The government is pushing ahead with its manifesto promise of a prison education service, but has failed again to say when it will be introduced.
The new prisons strategy white paper also commits the Ministry of Justice to improve prisons’ and young offender institutions’ Ofsted grades year-on-year to bring them in line with local FE colleges.
Ofsted chief inspector Amanda Spielman’s annual report, also released today, reveals around 60 per cent of all prisons and young offender institutions are graded ‘requires improvement’ or ‘inadequate,’ compared to 20 per cent of other FE and skills sector providers.
Announcing the new white paper, justice secretary Dominic Raab said: “We’re re-orienting the regime to get offenders off drugs for good, and into work – to cut crime, and keep the public safe.”
Prison education service will help offenders ‘improve job prospects’
The white paper reforms are intended to ensure prisoners gain basic numeracy and literacy standards while inside.
The new prison education service will be training offenders with vocational skills such as construction and coding, which the government says will “improve their job prospects and steer them clear of crime”.
However, the white paper fails to make clear when the new service will be introduced – two years after it was promised in the Conservatives’ 2019 manifesto.
The white paper also commits to a new drive to get offenders into work, through a new job-matching service which pairs convicts with vacancies in the community on release, as well as dedicated employment advisors in prison.

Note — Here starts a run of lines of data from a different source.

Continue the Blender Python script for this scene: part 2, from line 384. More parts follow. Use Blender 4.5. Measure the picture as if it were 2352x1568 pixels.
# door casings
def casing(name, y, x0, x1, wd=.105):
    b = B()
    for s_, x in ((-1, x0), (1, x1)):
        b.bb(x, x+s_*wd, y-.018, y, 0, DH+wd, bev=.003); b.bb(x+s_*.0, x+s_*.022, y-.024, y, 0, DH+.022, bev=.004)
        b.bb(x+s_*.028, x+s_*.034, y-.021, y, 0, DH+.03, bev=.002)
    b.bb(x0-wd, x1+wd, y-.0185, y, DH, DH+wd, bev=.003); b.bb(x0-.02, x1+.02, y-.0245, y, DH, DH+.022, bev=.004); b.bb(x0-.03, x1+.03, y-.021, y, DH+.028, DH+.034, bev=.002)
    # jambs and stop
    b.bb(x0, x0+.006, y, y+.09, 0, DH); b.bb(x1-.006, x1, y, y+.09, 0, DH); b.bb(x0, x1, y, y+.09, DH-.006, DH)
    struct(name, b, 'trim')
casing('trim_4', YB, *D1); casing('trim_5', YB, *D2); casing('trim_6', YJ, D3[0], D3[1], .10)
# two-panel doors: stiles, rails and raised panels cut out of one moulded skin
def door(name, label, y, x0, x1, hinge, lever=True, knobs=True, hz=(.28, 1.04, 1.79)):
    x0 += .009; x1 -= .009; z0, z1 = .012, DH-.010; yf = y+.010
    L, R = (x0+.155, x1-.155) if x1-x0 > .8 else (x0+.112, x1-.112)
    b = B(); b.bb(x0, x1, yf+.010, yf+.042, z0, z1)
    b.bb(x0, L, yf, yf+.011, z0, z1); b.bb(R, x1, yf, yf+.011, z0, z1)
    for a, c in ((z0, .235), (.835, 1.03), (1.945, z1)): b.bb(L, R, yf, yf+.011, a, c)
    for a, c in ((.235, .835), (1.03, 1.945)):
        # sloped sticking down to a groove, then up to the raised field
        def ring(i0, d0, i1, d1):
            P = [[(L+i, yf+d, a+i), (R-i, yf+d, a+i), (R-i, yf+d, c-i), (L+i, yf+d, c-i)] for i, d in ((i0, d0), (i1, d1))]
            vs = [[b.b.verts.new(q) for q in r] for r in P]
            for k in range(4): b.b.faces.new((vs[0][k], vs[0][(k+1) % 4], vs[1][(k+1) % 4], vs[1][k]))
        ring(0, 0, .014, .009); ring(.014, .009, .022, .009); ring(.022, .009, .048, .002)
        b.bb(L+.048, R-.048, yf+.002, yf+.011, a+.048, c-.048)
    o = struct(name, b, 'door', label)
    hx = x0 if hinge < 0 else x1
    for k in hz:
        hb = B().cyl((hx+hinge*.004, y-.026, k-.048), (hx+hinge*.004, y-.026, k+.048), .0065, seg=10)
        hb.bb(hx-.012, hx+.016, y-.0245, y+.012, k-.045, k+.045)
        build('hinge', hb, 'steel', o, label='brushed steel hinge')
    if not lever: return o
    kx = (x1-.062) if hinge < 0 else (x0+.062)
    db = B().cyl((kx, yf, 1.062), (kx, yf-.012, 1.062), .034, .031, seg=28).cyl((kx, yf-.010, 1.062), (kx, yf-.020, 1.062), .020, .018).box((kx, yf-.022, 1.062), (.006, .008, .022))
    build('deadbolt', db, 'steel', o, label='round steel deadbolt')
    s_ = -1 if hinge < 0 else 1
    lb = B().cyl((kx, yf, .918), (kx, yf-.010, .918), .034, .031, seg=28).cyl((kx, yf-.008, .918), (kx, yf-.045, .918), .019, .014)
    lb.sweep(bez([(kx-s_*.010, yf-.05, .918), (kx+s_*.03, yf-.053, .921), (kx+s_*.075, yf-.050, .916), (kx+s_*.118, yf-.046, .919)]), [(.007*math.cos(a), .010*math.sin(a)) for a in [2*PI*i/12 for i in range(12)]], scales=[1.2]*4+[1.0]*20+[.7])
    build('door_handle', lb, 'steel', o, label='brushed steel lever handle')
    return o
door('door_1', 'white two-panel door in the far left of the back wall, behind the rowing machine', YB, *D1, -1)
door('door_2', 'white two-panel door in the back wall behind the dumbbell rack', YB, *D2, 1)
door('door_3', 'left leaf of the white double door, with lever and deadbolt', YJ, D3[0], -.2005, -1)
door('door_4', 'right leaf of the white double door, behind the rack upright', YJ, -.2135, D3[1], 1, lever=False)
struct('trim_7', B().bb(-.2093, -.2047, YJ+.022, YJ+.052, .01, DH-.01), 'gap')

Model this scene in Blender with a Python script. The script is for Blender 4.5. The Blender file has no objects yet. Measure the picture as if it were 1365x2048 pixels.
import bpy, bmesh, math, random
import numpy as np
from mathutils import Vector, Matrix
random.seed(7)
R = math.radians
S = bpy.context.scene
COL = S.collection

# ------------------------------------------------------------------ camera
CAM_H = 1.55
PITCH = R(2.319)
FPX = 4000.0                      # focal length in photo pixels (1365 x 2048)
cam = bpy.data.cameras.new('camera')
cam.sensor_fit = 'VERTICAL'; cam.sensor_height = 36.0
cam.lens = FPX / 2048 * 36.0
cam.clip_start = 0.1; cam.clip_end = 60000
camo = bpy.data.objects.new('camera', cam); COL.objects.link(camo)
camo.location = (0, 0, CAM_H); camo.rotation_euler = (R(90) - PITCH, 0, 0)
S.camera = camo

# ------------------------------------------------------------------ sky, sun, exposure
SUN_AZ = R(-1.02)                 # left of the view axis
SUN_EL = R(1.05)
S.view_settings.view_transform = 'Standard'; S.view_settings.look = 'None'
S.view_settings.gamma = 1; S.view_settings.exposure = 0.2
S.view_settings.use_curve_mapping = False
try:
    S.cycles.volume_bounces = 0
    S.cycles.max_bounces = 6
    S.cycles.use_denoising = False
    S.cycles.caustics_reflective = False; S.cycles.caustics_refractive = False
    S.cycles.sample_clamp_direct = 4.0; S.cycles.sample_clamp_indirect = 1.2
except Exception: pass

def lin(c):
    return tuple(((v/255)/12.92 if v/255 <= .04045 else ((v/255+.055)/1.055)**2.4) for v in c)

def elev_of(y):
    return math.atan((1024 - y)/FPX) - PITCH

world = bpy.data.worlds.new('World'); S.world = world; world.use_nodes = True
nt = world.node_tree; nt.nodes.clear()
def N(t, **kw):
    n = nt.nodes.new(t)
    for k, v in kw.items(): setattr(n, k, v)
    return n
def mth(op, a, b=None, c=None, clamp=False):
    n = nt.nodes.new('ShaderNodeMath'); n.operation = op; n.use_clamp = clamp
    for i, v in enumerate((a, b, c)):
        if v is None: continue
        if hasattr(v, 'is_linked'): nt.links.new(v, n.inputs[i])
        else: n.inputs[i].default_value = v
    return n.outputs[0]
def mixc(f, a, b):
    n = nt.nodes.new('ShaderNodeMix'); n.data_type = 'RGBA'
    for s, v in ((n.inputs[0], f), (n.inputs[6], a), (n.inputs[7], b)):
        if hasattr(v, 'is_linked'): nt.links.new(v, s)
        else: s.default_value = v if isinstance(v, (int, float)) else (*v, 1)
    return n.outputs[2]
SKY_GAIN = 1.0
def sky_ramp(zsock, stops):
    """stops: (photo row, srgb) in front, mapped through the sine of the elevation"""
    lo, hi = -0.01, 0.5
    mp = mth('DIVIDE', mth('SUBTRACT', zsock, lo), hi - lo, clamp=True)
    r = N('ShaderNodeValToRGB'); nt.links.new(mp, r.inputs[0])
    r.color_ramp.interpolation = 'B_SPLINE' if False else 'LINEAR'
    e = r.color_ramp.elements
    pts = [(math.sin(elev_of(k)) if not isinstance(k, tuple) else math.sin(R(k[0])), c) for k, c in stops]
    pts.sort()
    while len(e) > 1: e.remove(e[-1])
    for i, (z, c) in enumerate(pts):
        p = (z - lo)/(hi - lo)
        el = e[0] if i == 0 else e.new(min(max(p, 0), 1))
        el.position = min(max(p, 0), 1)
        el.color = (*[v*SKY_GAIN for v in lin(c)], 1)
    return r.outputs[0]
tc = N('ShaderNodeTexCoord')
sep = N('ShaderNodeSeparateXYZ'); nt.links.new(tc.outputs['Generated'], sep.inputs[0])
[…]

Six prisons set to be built over the next five years will include in-cell learning technology so offenders can access basic maths and English education, vocational skills such as IT and engineering, even driving theory tests so they can get a licence on release.
‘Significant’ investment needed or provision ‘will not improve’
Responding to the white paper, Prison Education Trust chief executive Jon Collins welcomed the “focus on getting people leaving prison into jobs,” but warned education is “the key building block that enables prison leavers to secure employment and urgently needs more funding”.
Plans to roll out digital technology need to “go further and faster,” he added, so the government “must put in-cell technology in place in every prison, new and old”.
“Without significant investment in teachers, technology, equipment and the physical environment, and without more prison officers around, prison education will not improve,” Collins said.
“If the government wants to succeed in its ambition to significantly boost the employment opportunities of prison leavers, the first step must be to get prison education right.”
Prisoner apprenticeships still in the long grass
These new reforms come after Ofsted and the Her Majesty’s Inspectorate of Prisons launched a review in September into the “very poor” state of prison education.
The Commons education select committee is currently conducting its own inquiry into prison education, which heard last month from a panel of ex-prisoners of the “dreadful” provision and lack of communication from providers inside.
While the white paper says the prison education service will “equip prisoners to get jobs or apprenticeships after they leave custody,” no mention is made of allowing prisoners to take up an apprenticeship.
A prisoner apprenticeship pathway was mooted by the government in 2016, in collaboration with the Association of Employment and Learning Providers. But by 2019, this had failed to get off the ground, and the education committee heard from social justice charity NACRO last May that allowing prisoners to take up apprenticeships would require changing legislation.